GIVEN INFORMATION:
Start

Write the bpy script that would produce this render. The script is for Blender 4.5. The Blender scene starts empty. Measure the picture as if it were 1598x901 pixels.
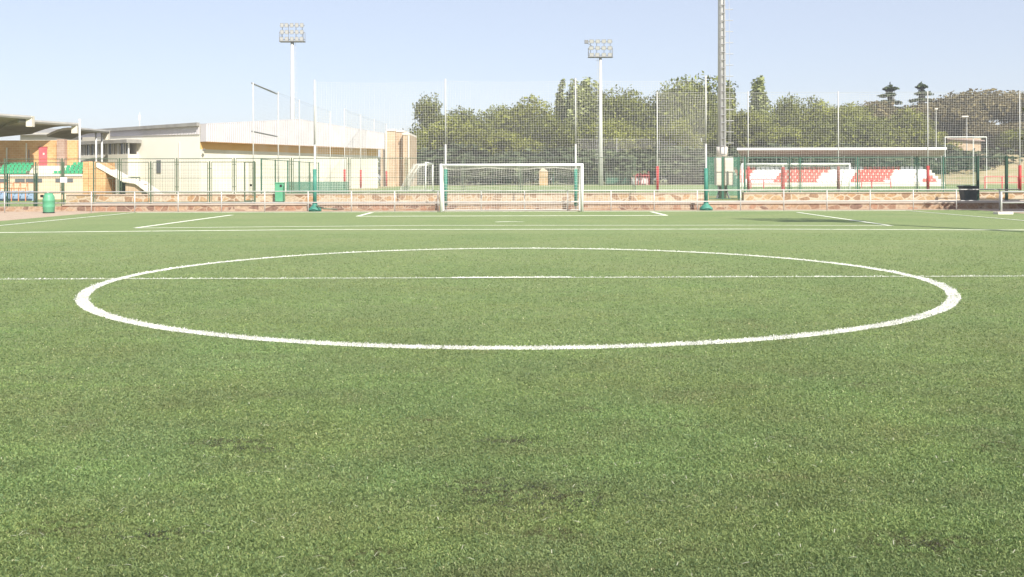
import bpy, math, random
import numpy as np
from mathutils import Vector, Matrix
random.seed(7); rng = np.random.default_rng(7)
R = math.radians
sc = bpy.context.scene
col = sc.collection

# ------------------------------------------------------------------ camera, sky, sun, exposure
F, H0, Y0, ROLL, YAW, CX = 1509.7, 1.529, 275.93, -0.0026, 0.0033, -0.12
cd = bpy.data.cameras.new('camera'); cam = bpy.data.objects.new('camera', cd); col.objects.link(cam)
cd.sensor_width = 36; cd.lens = 36 * F / 1598; cd.shift_y = -(450.5 - Y0) / 1598
cd.clip_start = 0.05; cd.clip_end = 3000
cam.matrix_world = Matrix.Translation((CX, 0, H0)) @ Matrix.Rotation(-YAW, 4, 'Z') @ Matrix.Rotation(R(90), 4, 'X') @ Matrix.Rotation(ROLL, 4, 'Z')
sc.camera = cam
SUN_EL, SUN_AZ = R(41), math.atan2(0.46, -0.89)      # azimuth clockwise from +Y: the sun stands behind the camera to the right
w = bpy.data.worlds.new('World'); sc.world = w; w.use_nodes = True
nt = w.node_tree; bg = nt.nodes['Background']
sky = nt.nodes.new('ShaderNodeTexSky'); sky.sky_type = 'NISHITA'; sky.sun_disc = False
sky.sun_elevation = SUN_EL; sky.sun_rotation = SUN_AZ
sky.air_density = 1.0; sky.dust_density = 1.6; sky.ozone_density = 1.6; sky.altitude = 600
mxs = nt.nodes.new('ShaderNodeMix'); mxs.data_type = 'RGBA'; mxs.inputs[0].default_value = .52     # summer dust whitening the sky
nt.links.new(sky.outputs[0], mxs.inputs[6]); mxs.inputs[7].default_value = (5.5, 5.6, 6.5, 1)
nt.links.new(mxs.outputs[2], bg.inputs[0]); bg.inputs[1].default_value = 0.089
sd = bpy.data.lights.new('sun', 'SUN'); sd.energy = 4.6; sd.angle = R(0.5); sd.color = (1.0, 0.95, 0.86)
so = bpy.data.objects.new('sun', sd); col.objects.link(so)
to_sun = Vector((math.sin(SUN_AZ) * math.cos(SUN_EL), math.cos(SUN_AZ) * math.cos(SUN_EL), math.sin(SUN_EL)))
so.rotation_euler = to_sun.to_track_quat('Z', 'Y').to_euler(); so.location = (30, -40, 50)
sc.view_settings.view_transform = 'Standard'; sc.view_settings.look = 'None'
sc.view_settings.exposure = 0.78; sc.view_settings.gamma = 1.0

# ------------------------------------------------------------------ helpers
def at(px, py, D):
    """the point seen at a pixel of the photograph, D metres in front of the camera"""
    u, v = px - 799, py - Y0
    for _ in range(2):
        u2 = (px - 799) + ROLL * v; v2 = (py - Y0) - ROLL * u; u, v = u2, v2
    return Vector((CX + D * (u / F + YAW), D, H0 - v * D / F))
def gx(px, D): return at(px, 290, D).x
def gz(py, D, px=799): return at(px, py, D).z
def ground(px, py, z=0.0):
    D = 40.0
    for _ in range(12): D = D * (H0 - z) / max(1e-3, H0 - at(px, py, D).z)
    return at(px, py, D)

def wl(o):
    v = Vector((0, 0, 0))
    while o is not None: v = v + o.location; o = o.parent
    return v
def tag(o, label=None, cat=None, group=None, kind=None):
    if label: o['label'] = label
    if cat: o['category'] = cat
    if group: o['group'] = group
    if kind: o['kind'] = kind
    return o
def thing(name, label, cat, loc=(0, 0, 0), group=None):
    o = bpy.data.objects.new(name, None); col.objects.link(o); o.location = loc; o.empty_display_size = .3
    return tag(o, label, cat, group)
def copy_tree(o, parent=None):
    c = o.copy(); col.objects.link(c); c.parent = parent
    for ch in list(o.children): copy_tree(ch, c)
    return c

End

REQUIRED TASK:
Reproduce the material above verbatim; omit every picture.

RESPONSE BELOW:
Write the bpy script that would produce this render. The script is for Blender 4.5. The Blender scene starts empty. Measure the picture as if it were 1598x901 pixels.
import bpy, math, random
import numpy as np
from mathutils import Vector, Matrix
random.seed(7); rng = np.random.default_rng(7)
R = math.radians
sc = bpy.context.scene
col = sc.collection

# ------------------------------------------------------------------ camera, sky, sun, exposure
F, H0, Y0, ROLL, YAW, CX = 1509.7, 1.529, 275.93, -0.0026, 0.0033, -0.12
cd = bpy.data.cameras.new('camera'); cam = bpy.data.objects.new('camera', cd); col.objects.link(cam)
cd.sensor_width = 36; cd.lens = 36 * F / 1598; cd.shift_y = -(450.5 - Y0) / 1598
cd.clip_start = 0.05; cd.clip_end = 3000
cam.matrix_world = Matrix.Translation((CX, 0, H0)) @ Matrix.Rotation(-YAW, 4, 'Z') @ Matrix.Rotation(R(90), 4, 'X') @ Matrix.Rotation(ROLL, 4, 'Z')
sc.camera = cam
SUN_EL, SUN_AZ = R(41), math.atan2(0.46, -0.89)      # azimuth clockwise from +Y: the sun stands behind the camera to the right
w = bpy.data.worlds.new('World'); sc.world = w; w.use_nodes = True
nt = w.node_tree; bg = nt.nodes['Background']
sky = nt.nodes.new('ShaderNodeTexSky'); sky.sky_type = 'NISHITA'; sky.sun_disc = False
sky.sun_elevation = SUN_EL; sky.sun_rotation = SUN_AZ
sky.air_density = 1.0; sky.dust_density = 1.6; sky.ozone_density = 1.6; sky.altitude = 600
mxs = nt.nodes.new('ShaderNodeMix'); mxs.data_type = 'RGBA'; mxs.inputs[0].default_value = .52     # summer dust whitening the sky
nt.links.new(sky.outputs[0], mxs.inputs[6]); mxs.inputs[7].default_value = (5.5, 5.6, 6.5, 1)
nt.links.new(mxs.outputs[2], bg.inputs[0]); bg.inputs[1].default_value = 0.089
sd = bpy.data.lights.new('sun', 'SUN'); sd.energy = 4.6; sd.angle = R(0.5); sd.color = (1.0, 0.95, 0.86)
so = bpy.data.objects.new('sun', sd); col.objects.link(so)
to_sun = Vector((math.sin(SUN_AZ) * math.cos(SUN_EL), math.cos(SUN_AZ) * math.cos(SUN_EL), math.sin(SUN_EL)))
so.rotation_euler = to_sun.to_track_quat('Z', 'Y').to_euler(); so.location = (30, -40, 50)
sc.view_settings.view_transform = 'Standard'; sc.view_settings.look = 'None'
sc.view_settings.exposure = 0.78; sc.view_settings.gamma = 1.0

# ------------------------------------------------------------------ helpers
def at(px, py, D):
    """the point seen at a pixel of the photograph, D metres in front of the camera"""
    u, v = px - 799, py - Y0
    for _ in range(2):
        u2 = (px - 799) + ROLL * v; v2 = (py - Y0) - ROLL * u; u, v = u2, v2
    return Vector((CX + D * (u / F + YAW), D, H0 - v * D / F))
def gx(px, D): return at(px, 290, D).x
def gz(py, D, px=799): return at(px, py, D).z
def ground(px, py, z=0.0):
    D = 40.0
    for _ in range(12): D = D * (H0 - z) / max(1e-3, H0 - at(px, py, D).z)
    return at(px, py, D)

def wl(o):
    v = Vector((0, 0, 0))
    while o is not None: v = v + o.location; o = o.parent
    return v
def tag(o, label=None, cat=None, group=None, kind=None):
    if label: o['label'] = label
    if cat: o['category'] = cat
    if group: o['group'] = group
    if kind: o['kind'] = kind
    return o
def thing(name, label, cat, loc=(0, 0, 0), group=None):
    o = bpy.data.objects.new(name, None); col.objects.link(o); o.location = loc; o.empty_display_size = .3
    return tag(o, label, cat, group)
def copy_tree(o, parent=None):
    c = o.copy(); col.objects.link(c); c.parent = parent
    for ch in list(o.children): copy_tree(ch, c)
    return c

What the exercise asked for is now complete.